"Lock in" is not a part of our strategy. We try to offer data portability via import and export; you can export your entire workspace as HTML (most metadata, pages link to each other and can be browsed offline), PDF, or Markdown (most easily editable). Given an HTML export and a few hours of scripting, I think you could migrate to any API-accessible document storage strategy.
Except if the export is broken, as it has been for us for months with no answer from support. Our company account got quite large to about 40 GB. Ever since, all export options just result in "export failed"... and as nothing can really be deleted; I'm scared we'll be locked in permanently.
Don't get me wrong. We love Notion. But we also need our data to be portable and backed up to not be liable.
You know, it could be that they just have a product vision and want to build and sell it to people that want it. If it's not what you want, you don't have to use it.

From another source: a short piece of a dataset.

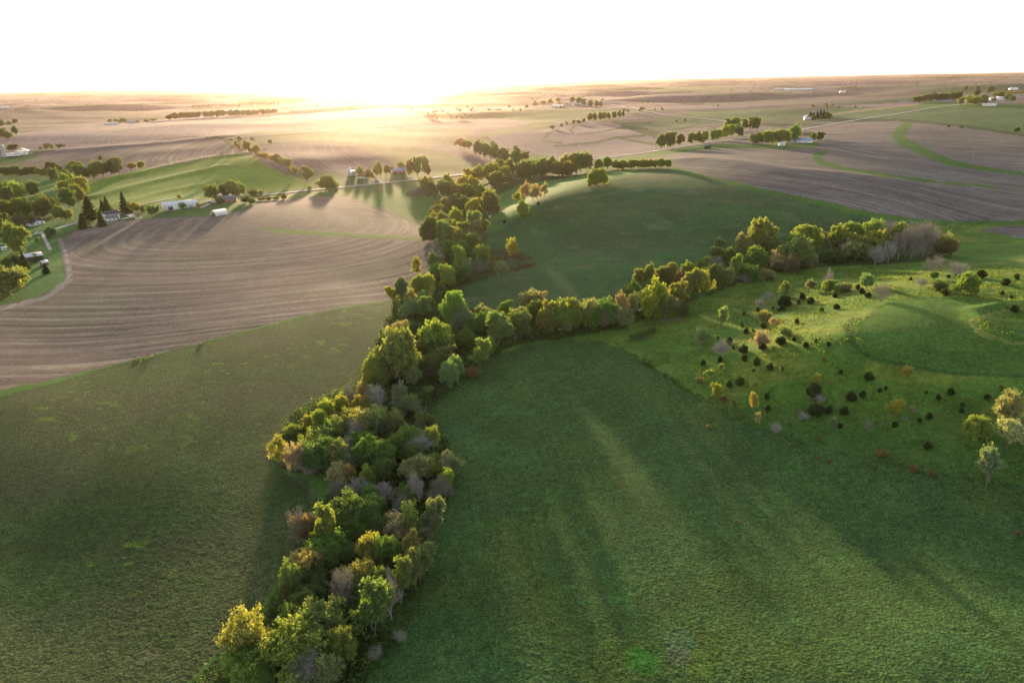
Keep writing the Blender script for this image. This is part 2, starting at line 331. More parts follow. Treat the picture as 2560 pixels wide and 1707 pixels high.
# crops: soil shows through in worn places, fresh growth in others
cA = cls == CN.index('cropA'); w = smooth(.45, .7, fbm(VX/38, VY/30, 51, 4))
soil = np.array((.095,.078,.048)); COLR[cA] = COLR[cA]*(1-.24*w[cA])[:, None] + soil*(.24*w[cA])[:, None]
sp = smooth(.80, .86, vnoise(VX/3.3, VY/2.6, 61))*smooth(.45, .7, vnoise(VX/21, VY/21, 62))
for nm_, g_, k_ in (('cropA', (.10,.16,.02), .8), ('cropB', (.055,.15,.03), .45)):
    m = cls == CN.index(nm_); COLR[m] = COLR[m]*(1-k_*sp[m])[:, None] + np.array(g_)*(k_*sp[m])[:, None]
m = cls == CN.index('cropB')     # bluish-green fresh patches, worn tracks
w = smooth(.5, .72, fbm(VX/30, VY/24, 71, 4)); COLR[m] = COLR[m]*(1-.3*w[m])[:, None] + np.array((.036,.088,.034))*(.3*w[m])[:, None]
w = smooth(.62, .8, fbm(VX/26, VY/22, 72, 3)); COLR[m] = COLR[m]*(1-.35*w[m])[:, None] + np.array((.072,.100,.016))*(.35*w[m])[:, None]
def blot(px, py, rad_px, col, k):
    x, y, t = ground(px, py); rad = rad_px*t/F
    d = np.hypot((VX-x), (VY-y))/rad + (t2-.5)*.9
    w = k*(1-smooth(.55, 1.05, d)); w[~front] = 0
    global COLR
    COLR = COLR*(1-w)[:, None] + np.array(col)*w[:, None]
blot(1600, 1650, 52, (.045,.16,.022), .7); blot(1690, 1600, 42, (.06,.12,.05), .5); blot(1750, 1660, 40, (.075,.13,.02), .5)
blot(1700, 1640, 30, (.075,.085,.055), .6); blot(2420, 1640, 36, (.06,.15,.03), .5); blot(370, 1640, 28, (.11,.11,.06), .5)
m = cls == CN.index('hill'); w = smooth(.48, .7, fbm(VX/60, VY/34, 81, 4)); COLR[m] = COLR[m]*(1-.3*w[m])[:, None] + np.array((.085,.075,.042))*(.3*w[m])[:, None]
w = smooth(.62, .75, fbm(VX/22, VY/13, 82, 4)); COLR[m] = COLR[m]*(1-.4*w[m])[:, None] + np.array((.13,.14,.07))*(.4*w[m])[:, None]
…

If your product is only profitable because you created artificial friction, your business is unlikely to exist a decade from now unless you are thinking about diversifying already.
Allowing me to host my data myself should not reduce your profits as long as your product is still the best.
If you’re focused on (relative) short term profits to get paid and retire on a beach, and you succeed, good for you. I’m totally jealous and wish I was you.
I don't see how or why these things have to be related in any way whatsoever? Atlassian offers self hosted solutions and presumably do so because it's profitable. I don't see why offering a self hosted solution has to somehow mean less profit, or to the extent of non-profitability for that matter.
You could make it *more* expensive to use the self hosted version. It's straightforward to justify if you consider the additional development overhead, and if you include some kind of a support package.
My question is genuine. I see strange justifications like this often when it comes to self hosted versions of X, Y, or Z product. What exactly is the risk to profit here? I can see extra engineering overhead as a possible risk, but that's a solvable problem. There are many ways to handle software updates. Spinning up new backend environments is often done on devs machines daily when developing. I don't see any novel problem that hasn't been solved.
The "we have no plans for this", or "we are looking into it" are all often used ways of avoiding the question of "why aren't you doing this?" There are plenty of companies out there that for one reason or another, need to control the environment where their data lives. Why give up that business? Why do people who work at those places have to often settle for worse products because of this? Why not give businesses *choice* of storing their data or having someone else deal with the complexity?
Is it that the presumed market for this is too small? And why is nobody being transparent about this?
You are reasoning about this well. Offering a self hosted solution is a solvable problem that can be profitable. The challenge might be that there are multiple different strategies the folks at Notion could follow, but choose not to. Each is solvable and each can bring more profit. And yet they need to decide what to do and what not to do. You should not chase every rabbit and solve every solvable problem.
"Lock in" is not a part of our strategy. We try to offer data portability via import and export; you can export your entire workspace as HTML (most metadata, pages link to each other and can be browsed offline), PDF, or Markdown (most easily editable). Given an HTML export and a few hours of scripting, I think you could migrate to any API-accessible document storage strategy.